"Kultussteuer": Der Bauer als Provokateur

Aus den OÖNachrichten vom 7. Jänner 2012

Ob Oberösterreichs Agrarlandesrat Max Hiegelsberger (ÖVP) mit diesem Echo gerechnet hat? Mit seiner "Steueridee", die er als Landes-Bauernbundobmann ausschickte, beschäftigte er nicht nur die Landes-, sondern auch die Bundespolitik. "Kirchensteuer-Flüchtlinge", so Hiegelsberger wörtlich, sollten mittels eines gleich hohen Beitrages für Kultuszwecke am Erhalt der sakralen Bauten mitzahlen, denn "die Stifte, Klöster und Kirchen sind Wahrzeichen des Landes", von denen auch Nicht-Kirchenmitglieder profitieren.

"Diskussionswürdig" fand das zwar Oberösterreichs Generalvikar Severin Lederhilger, schränkte aber ein, man müsse die unterschiedlichen Systeme von privatem Kirchenbeitrag und Steuer berücksichtigen. "Interessant" fand die Idee der St.
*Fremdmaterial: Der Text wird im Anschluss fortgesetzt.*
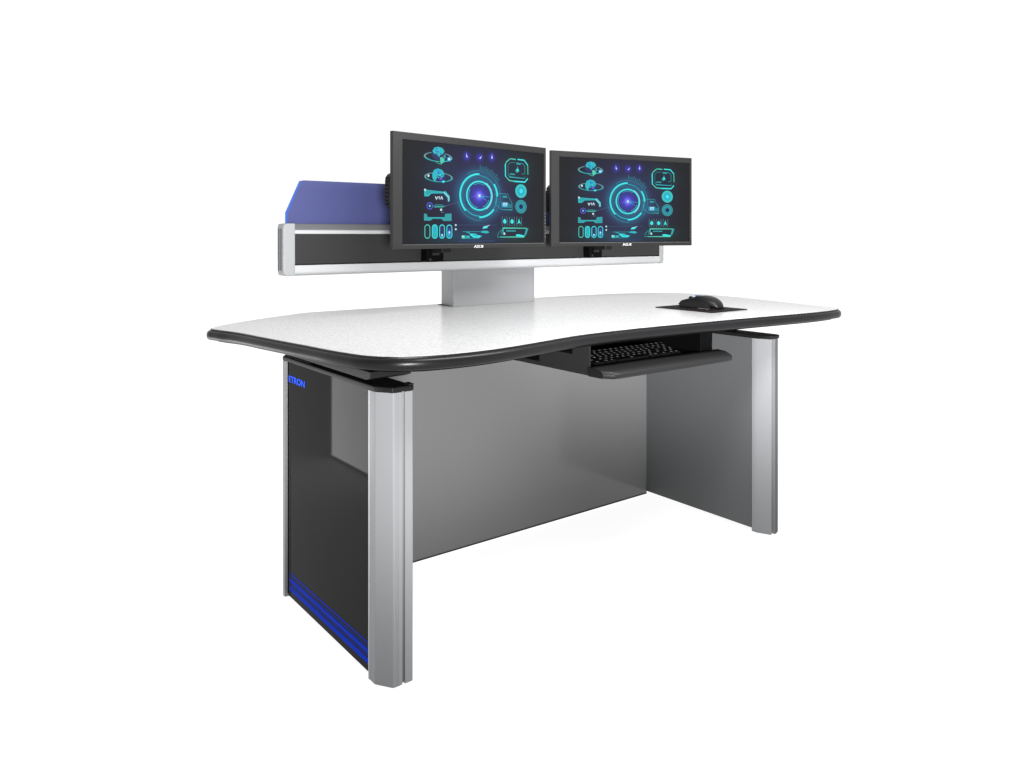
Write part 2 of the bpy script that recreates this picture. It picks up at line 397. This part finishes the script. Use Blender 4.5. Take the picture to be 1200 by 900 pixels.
# ------------------------------------------------------------------ SCREEN GRAPHICS
GC = {'cyan': (.05, .83, .85), 'cyan2': (.03, .50, .56), 'teal': (.035, .36, .39), 'dteal': (.025, .20, .25), 'green': (.09, .62, .46),
      'white': (.62, .85, .95), 'sky': (.03, .38, .66), 'violet': (.14, .12, .85), 'dblue': (.030, .040, .13), 'line': (.07, .12, .26), 'ink': (.018, .03, .05), 'rim': (.16, .35, .36)}
gkeys = list(GC)
gm = [mat('display_'+k, (0, 0, 0), .4, 0, .1, emis=v, es=1.) for k, v in GC.items()]
def graphics():
    bm = bmesh.new()
    def face(pts, c, l):
        f = bm.faces.new([bm.verts.new((x/1000-.35, -.0012-.00025*l, y/1000)) for x, y in pts]); f.material_index = gkeys.index(c)
    def stroke(pts, w, c, l=1, closed=False):
        P = [Vector(p) for p in pts]; n = len(P); off = []
        for i in range(n):
            a = P[i-1] if (i > 0 or closed) else P[i]; b = P[(i+1) % n] if (i < n-1 or closed) else P[i]
            t = (b-a).normalized(); nn = Vector((-t.y, t.x))
            if 0 < i < n-1 or closed:
                t0 = (P[i]-P[i-1]).normalized(); q = Vector((-t0.y, t0.x)); k = 1/max(.4, nn.dot(q))
            else: k = 1
            off.append(nn*(w/2*k))
        for i in range(n if closed else n-1):
            j = (i+1) % n; face([P[i]+off[i], P[j]+off[j], P[j]-off[j], P[i]-off[i]], c, l)
    def arc(cx, cy, rx, ry, a0, a1, w, c, l=1):
        n = max(4, int(abs(a1-a0)/6))
        for i in range(n):
            u0 = math.radians(a0+(a1-a0)*i/n); u1 = math.radians(a0+(a1-a0)*(i+1)/n); k = w/2
            face([(cx+(rx+k*rx/ry)*math.cos(u0), cy+(ry+k)*math.sin(u0)), (cx+(rx+k*rx/ry)*math.cos(u1), cy+(ry+k)*math.sin(u1)),
                  (cx+(rx-k*rx/ry)*math.cos(u1), cy+(ry-k)*math.sin(u1)), (cx+(rx-k*rx/ry)*math.cos(u0), cy+(ry-k)*math.sin(u0))], c, l)
    def disc(cx, cy, rx, ry, c, l=1, n=20): face([(cx+rx*math.cos(2*math.pi*i/n), cy+ry*math.sin(2*math.pi*i/n)) for i in range(n)], c, l)
    def rect(x0, y0, x1, y1, c, l=1): face([(x0, y0), (x1, y0), (x1, y1), (x0, y1)], c, l)
    cx, cy, q = 366, 182, 1.17
    R = lambda r, a0, a1, w, c, l=1: arc(cx, cy, r*q, r, a0, a1, w, c, l)
    # radar rings
    R(75, 90, 225, 6.5, 'cyan', 2); R(70, -22, 90, 1.8, 'cyan2', 2); R(74, 0, 36, 6, 'cyan', 2); R(75, -90, -38, 6.5, 'cyan', 2)
    R(71, 222, 272, 3, 'cyan2', 2); R(73, -38, -5, 1.6, 'cyan2', 2); R(87, -40, 125, 1., 'teal', 1); R(86, 195, 275, 1.2, 'teal', 1)
    R(63, 0, 360, 1.4, 'dteal', 1); R(57, 20, 200, 2.0, 'dteal', 1); R(67, 100, 215, 2.2, 'dteal', 1); R(56, 230, 330, 1.2, 'teal', 1)
    R(49.5, 0, 360, 5.5, 'cyan', 2); R(42, 150, 260, 2.0, 'cyan2', 2); R(42, 60, 120, 1.6, 'cyan2', 2); R(41.5, -70, -20, 2.2, 'cyan2', 2); R(53, -60, 60, 1.4, 'white', 3)
    for i in range(12):
        a = math.radians(88-i*4.6); r0, r1 = (92, 103) if i % 3 else (92, 108)
        stroke([(cx+q*r0*math.cos(a), cy+r0*math.sin(a)), (cx+q*r1*math.cos(a), cy+r1*math.sin(a))], 1.5, 'teal', 1)
    # core flare
    disc(cx, cy, 5.5, 5, 'white', 4)
    for a, l_, c in ((-4, 60, 'sky'), (-24, 46, 'sky'), (12, 30, 'violet'), (190, 42, 'violet'), (150, 22, 'violet'), (255, 24, 'violet'), (80, 24, 'violet'), (-60, 18, 'violet')):
        r = math.radians(a); d = Vector((math.cos(r)*l_, math.sin(r)*l_)); nn = Vector((-d.y, d.x)).normalized()*2.4
        face([Vector((cx, cy))+nn, Vector((cx, cy))+d, Vector((cx, cy))-nn], c, 3)
    # globes with orbit rings
    for gx, gy, oy, k in ((183, 316, 304, 0), (185, 242, 237, 1)):
        arc(gx, oy, 57, 15, 0, 360, 1.8, 'rim', 1)
        arc(gx, oy, 57, 15, 200, 350, 2.4, 'cyan2' if k == 0 else 'teal', 3)
        disc(gx, gy-2 if k == 0 else gy-1, 29, 22, 'dblue', 2)
    face([(158, 322), (166, 334), (183, 338), (200, 335), (209, 325), (203, 316), (192, 312), (187, 304), (176, 312), (164, 314)], 'cyan2', 3)
    face([(166, 326), (174, 334), (184, 333), (188, 322), (176, 316)], 'sky', 4)
    face([(190, 303), (200, 305), (210, 297), (206, 288), (194, 281), (191, 290)], 'green', 4)
    face([(204, 311), (213, 314), (215, 303), (210, 300)], 'teal', 3); disc(229, 300, 5, 4, 'white', 5); disc(229, 300, 9, 8, 'sky', 3)
    stroke([(170, 289), (184, 282), (197, 281)], 1.5, 'green', 4)
    face([(157, 246), (164, 260), (180, 266), (199, 262), (210, 250), (205, 240), (196, 236), (190, 243), (180, 242), (176, 233), (170, 226), (176, 220), (166, 222), (158, 234)], 'cyan2', 3)
    face([(168, 256), (180, 263), (196, 258), (198, 248), (184, 246), (174, 248)], 'sky', 4)
    face([(190, 238), (200, 234), (196, 228), (188, 230)], 'violet', 4); face([(196, 224), (208, 228), (211, 222), (202, 219)], 'cyan', 4)
    disc(141, 240, 4, 4.5, 'white', 5)
    rg = random.Random(5)     # broken relief on the globes
    for gx, gy in ((183, 322), (184, 246)):
        for i in range(16):
            a = rg.uniform(0, 6.28); q_ = rg.uniform(.1, .8); x = gx+24*q_*math.cos(a); y = gy+15*q_*math.sin(a)
            face([(x-rg.uniform(1.5, 4), y), (x, y+rg.uniform(1, 3)), (x+rg.uniform(1.5, 4), y+.5), (x+.5, y-rg.uniform(1, 3))], rg.choice(['dteal', 'teal', 'cyan', 'dblue', 'sky']), 5)
    # top flames
    for x, y, lean in ((309, 317, -3), (368, 317, 9), (426, 321, 1)):
        face([(x-5, y-5), (x+5, y-7), (x+2+lean, y+3), (x+lean*1.4, y+17 if abs(lean) < 8 else y+8)], 'violet', 1)
        face([(x-2.5, y-5), (x+3.5, y-6), (x+lean, y+(8 if abs(lean) < 8 else 3))], 'white', 2)
    # top-left bracket bar with VTA
    face([(124, 194), (205, 190), (214, 192), (232, 176), (232, 158), (224, 157), (222, 170), (206, 184), (154, 182), (141, 172), (124, 172)], 'cyan2', 2)
    face([(132, 191), (190, 189), (186, 185), (152, 186), (140, 178), (130, 178)], 'teal', 3); disc(127, 193, 4, 4, 'white', 4)
    stroke([(206, 188), (228, 172), (228, 160)], 2, 'white', 3)
    for dx in (0,):
        stroke([(170, 173), (175, 164), (180, 173)], 3.2, 'white', 3); stroke([(183, 172), (190, 172)], 2.6, 'white', 3); stroke([(186.5, 172), (186.5, 164)], 2.8, 'white', 3)
        stroke([(192, 164), (197, 173), (202, 164)], 3.2, 'white', 3)
    # node with lines
    arc(147, 141, 12, 10.5, 0, 360, 2.4, 'violet', 1); disc(147, 141, 5, 4.5, 'sky', 2); disc(147, 141, 2, 2, 'white', 3)
    stroke([(160, 141), (214, 142)], 1.6, 'cyan2', 1); stroke([(166, 138), (206, 139)], 2, 'green', 2); stroke([(168, 146), (204, 146)], 1.4, 'teal', 1)
    stroke([(214, 142), (290, 163)], 1.6, 'line', 1); rect(191, 126, 199, 133, 'white', 2); stroke([(195, 121), (207, 121)], 1.2, 'rim', 1)
    # plate
    face([(123, 116), (135, 114), (137, 104), (210, 105), (212, 116), (240, 118), (240, 93), (206, 92), (196, 99), (160, 99), (150, 93), (123, 93)], 'teal', 2)
    stroke([(137, 103), (210, 103)], 2, 'cyan2', 3); stroke([(124, 94), (150, 94)], 2, 'cyan2', 3)
    # gauges
    for i, (x0, x1) in enumerate(((125, 149), (156, 180), (187, 211), (218, 243))):
        m_ = (x0+x1)/2; w = (x1-x0)/2-1.5
        cap = [(m_+w*math.cos(math.radians(a)), 70+9*math.sin(math.radians(a))) for a in range(0, 181, 20)]+[(m_+w*math.cos(math.radians(a)), 44+9*math.sin(math.radians(a))) for a in range(180, 361, 20)]
        face(cap, ['ink', 'teal', 'dblue', 'dblue'][i], 1); stroke(cap, 3.0, ['green', 'cyan', 'cyan', 'cyan'][i], 2, True)
    disc(168, 60, 7, 17, 'cyan2', 2); disc(168, 62, 3.5, 9, 'sky', 3); disc(199, 44, 6, 6, 'sky', 2); disc(199, 45, 3, 3, 'white', 3)
    disc(230, 50, 7, 12, 'sky', 2); face([(225, 50), (230, 70), (235, 50)], 'violet', 3); disc(230, 54, 3, 4, 'white', 4)
    for y in (79, 65): face([(254, y), (259, y+4), (264, y), (259, y-4)], 'white', 1)
    # hexagonal frame, upper right
    H = [(517, 321), (497, 308), (491, 297), (492, 256), (512, 241), (545, 240), (590, 240), (608, 258)]
    stroke(H[:3]+[(492, 275)], 4, 'green', 2); stroke([(519, 321), (545, 320)], 4, 'green', 2); stroke([(491.5, 300), (492.5, 256)], 5, 'cyan', 3)
    stroke([(492.5, 257), (512, 242), (540, 240)], 4, 'green', 2); stroke([(538, 240), (592, 240), (607, 254)], 5, 'cyan', 3)
    stroke([(554, 321), (588, 320), (607, 303)], 4.4, 'cyan', 2); stroke([(607, 304), (608, 268)], 3.6, 'green', 2)
    face([(518, 316), (590, 315), (601, 300), (601, 260), (587, 246), (514, 247), (499, 260), (499, 302)], 'ink', 0)
    stroke([(506, 260), (506, 300), (520, 308), (540, 308)], 1.4, 'teal', 1); stroke([(545, 308), (582, 307), (592, 298), (592, 270), (576, 269)], 2, 'teal', 1)
    stroke([(509, 262), (513, 255), (592, 253), (592, 260)], 2.2, 'cyan2', 1); rect(548, 302, 570, 307, 'teal', 2); rect(514, 263, 540, 268, 'teal', 2)
    face([(541, 278), (551, 271), (564, 279), (557, 287), (555, 297), (550, 288)], 'teal', 2); disc(554, 282, 5, 5, 'cyan', 3)
    # round dials
    disc(572, 206, 30, 25.5, 'cyan2', 1); arc(572, 206, 25, 21.5, 0, 360, 3, 'green', 2); disc(572, 206, 15, 13, 'sky', 2); disc(572, 206, 9, 8, 'cyan', 3)
    arc(572, 149, 27, 23, 0, 360, 3.6, 'teal', 1); arc(572, 149, 20, 17, 0, 360, 5.5, 'teal', 1); arc(572, 149, 13, 11, 0, 360, 3.5, 'sky', 2); disc(572, 149, 9.5, 8.5, 'ink', 3)
    # callout with 17
    stroke([(438, 188), (452, 193), (505, 193), (511, 179), (526, 160), (526, 136), (474, 136), (447, 153)], 1.8, 'teal', 1)
    rect(478, 178, 502, 187, 'dteal', 1); rect(481, 180, 499, 185, 'teal', 2)
    face([(472, 143), (472, 164), (504, 164), (512, 158), (524, 157), (524, 143)], 'dteal', 1); rect(474, 146, 505, 161, 'sky', 2)
    stroke([(481, 158), (485, 160), (485, 148)], 3, 'white', 3); stroke([(489, 159), (499, 159), (493, 148)], 3, 'white', 3)
    # three little tiles
    for i, x in enumerate((489, 526, 562)):
        for s in (-1, 1): stroke([(x+s*10, 112), (x+s*13, 106), (x+s*13, 83), (x+s*10, 77)], 1.4, 'rim', 1)
        stroke([(x, 76), (x, 110)], 1., 'teal', 1)
        if i < 2: face([(x-9, 94), (x-3, 103), (x+5, 101), (x+9, 92), (x+3, 86), (x-5, 87)], 'cyan', 2)
        else: face([(x-9, 85), (x-1, 105), (x+9, 85), (x, 90)], 'cyan', 2)
    # lower-right readout
    face([(480, 68), (604, 68), (590, 40), (474, 40)], 'ink', 0)
    stroke([(468, 38), (480, 70), (602, 70), (588, 38)], 2.8, 'green', 1, True); stroke([(472, 38), (453, 38), (456, 50), (472, 64)], 2, 'teal', 1)
    face([(594, 70), (611, 70), (600, 47), (592, 42)], 'teal', 0); stroke([(496, 60), (545, 60)], 4.5, 'teal', 1); stroke([(481, 46), (482, 66)], 4, 'cyan2', 1)
    rect(484, 46, 491, 54, 'white', 2); face([(546, 47), (560, 48), (590, 43), (588, 39), (546, 41)], 'cyan', 2)
    stroke([(590, 42), (598, 60), (600, 68)], 3, 'cyan2', 2)
    # lower-centre streaks
    stroke([(290, 57), (410, 57)], 1.6, 'teal', 1); face([(372, 54), (380, 60), (404, 60), (414, 54), (400, 51)], 'cyan2', 2)
    face([(320, 50), (352, 50), (346, 46), (378, 42), (366, 36), (340, 36), (328, 42)], 'cyan', 2); face([(340, 50), (368, 44), (352, 40), (332, 44)], 'cyan2', 3)
    rect(285, 34, 302, 44, 'green', 2); rect(287, 38, 294, 43, 'white', 3); rect(305, 35, 322, 43, 'cyan2', 2); face([(300, 56), (318, 56), (330, 48), (312, 52)], 'teal', 2)
    stroke([(286, 33), (368, 33)], 1.6, 'teal', 1)
    face([(380, 67), (388, 76), (410, 78), (402, 69)], 'cyan', 2); stroke([(384, 72), (415, 80)], 1.4, 'white', 3)
    stroke([(270, 79), (450, 81)], 1., 'line', 0); stroke([(270, 24), (440, 24)], 1., 'line', 0)
    return bm

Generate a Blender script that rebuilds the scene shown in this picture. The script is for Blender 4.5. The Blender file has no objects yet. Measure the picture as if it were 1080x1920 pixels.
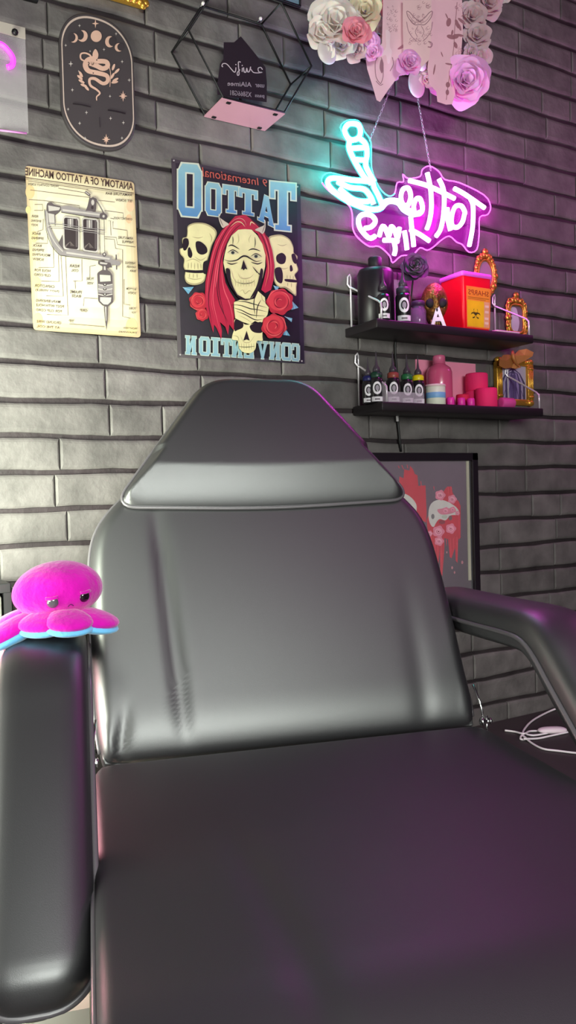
import bpy, math, random
from mathutils import Vector, Matrix
PI = math.pi
C = bpy.context.scene.collection
random.seed(7)

# ------------------------------------------------------------------ camera
F = 1500.0                       # focal length in pixels of the 1080x1920 frame
D, H = 1.69, 1.06                # distance to the brick wall, camera height
ux = Vector((2560, -105, F)).normalized()
dn = Vector((.027, 1, 0)); dn.z = -(dn.x*ux.x + dn.y*ux.y)/ux.z; dn.normalize()
uz = -dn; uy = uz.cross(ux)
CAM = Vector((0, -D, H))
M = Matrix((ux, uy, uz))         # camera (right, down, forward) -> world
cam = bpy.data.objects.new('camera', bpy.data.cameras.new('camera')); C.objects.link(cam)
rt, dw, fw = M.col[0], M.col[1], M.col[2]
cam.matrix_world = Matrix(((rt.x, -dw.x, -fw.x, CAM.x), (rt.y, -dw.y, -fw.y, CAM.y), (rt.z, -dw.z, -fw.z, CAM.z), (0, 0, 0, 1)))
cam.data.sensor_fit = 'VERTICAL'; cam.data.sensor_height = 36; cam.data.lens = 36*F/1920
cam.data.clip_start = .02
bpy.context.scene.camera = cam

def ray(px, py): return M @ Vector(((px-540)/F, (py-960)/F, 1))
def W(px, py, t=0):              # a point measured on the wall (t metres in front of it)
    r = ray(px, py); return CAM + r*((-t-CAM.y)/r.y)
def Zp(px, py, z):               # a point measured on a level surface
    r = ray(px, py); return CAM + r*((z-CAM.z)/r.z)

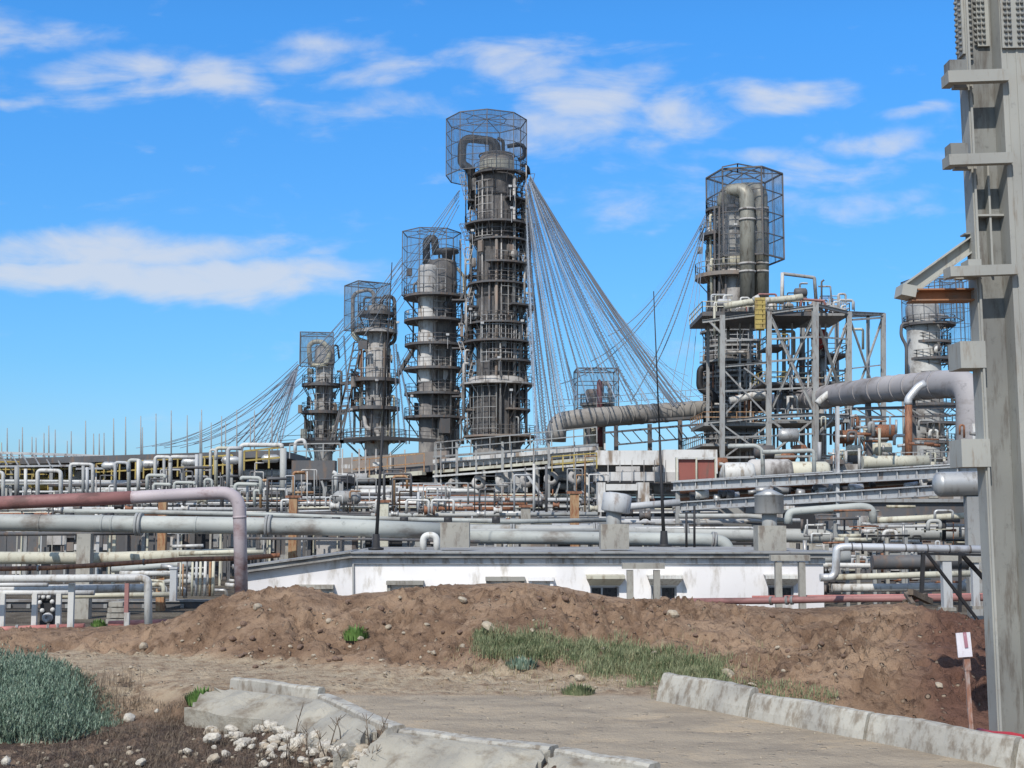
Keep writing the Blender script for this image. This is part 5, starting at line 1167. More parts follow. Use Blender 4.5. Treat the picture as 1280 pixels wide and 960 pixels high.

Pöltener Bischof Klaus Küng.

VP-Bundeschef Vizekanzler Michael Spindelegger schien überrascht: In den Sparmaßnahmen der ÖVP finde sich dieser Vorschlag nicht, sagte er. Und Landeshauptmann Josef Pühringer (VP) meinte, die Idee habe in der momentanen Steuerdebatte nichts verloren. Spindelegger meinte auch, man werde sehen, wer sonst noch etwas dazu sage.

Solche Wortmeldungen gab es genügend, überwiegend wurde Hiegelsbergers Meldung als Provokation und als sachlicher Fehlgriff interpretiert. Der Bauernbundchef wisse offenbar nicht, dass Konfessionsfreie und auch Angehörige anderer Religionen ohnedies schon über allgemeine Steuermittel, vor allem über den Denkmalschutz, kirchliche Bauten miterhalten, war allgemein die sachliche Erwiderung.

"Völlig abstrus" nannte etwa die oberösterreichische Nationalratsabgeordnete Sonja Ablinger den Vorstoß. Grünen-Abgeordneter Harald Walser sah eine "klassische Neujahrs-Schnapsidee", Grünen-Landtagsklubobmann Gottfried Hirz ergänzte, dass eine "Diskriminierung Konfessionsloser und aus der Kirche Ausgetretener" nicht in Frage komme - und fragte sich, welche Idee als nächste käme: "Eine Sportstättensteuer für alle, die in keinem Sportverein sind?"

Mit "Schnapsidee" quittierte FP-Landesrat Manfred Haimbuchner Hiegelsbergers Vorschlag. Zwar sei das christliche Kulturgut von Bedeutung, mit einer "Zwangskirchensteuer" werde aber das Gegenteil von dem erreicht, was Hiegelsberger bezwecken wolle. "An Absurdität nicht zu überbieten", reagierte BZÖ-Nationalratsabgeordneter Rainer Widmann.

Soweit die OÖNachrichten. Aber vielleicht kann man dem Herrn Landesrat Hiegelsberger noch einen historischen Tipp geben? Seinerzeit als Österreich das letzte Mal eine durchgehend wahrhaft katholische Regierung hatte, nämlich in der klerikalfaschistischen Zeit ab 1933/34, wurde im August 1933 folgende Verordnung erlassen:

Das wär doch was, Herr Landesrat! Wer aus der Kirche austritt, wird auf seinen Geisteszustand untersucht! Das hat sich seinerzeit in der Dollfußdiktatur wunderbar bewährt und die Regierung wurde vom Vatikan für ihr christliches Wirken hoch gelobt!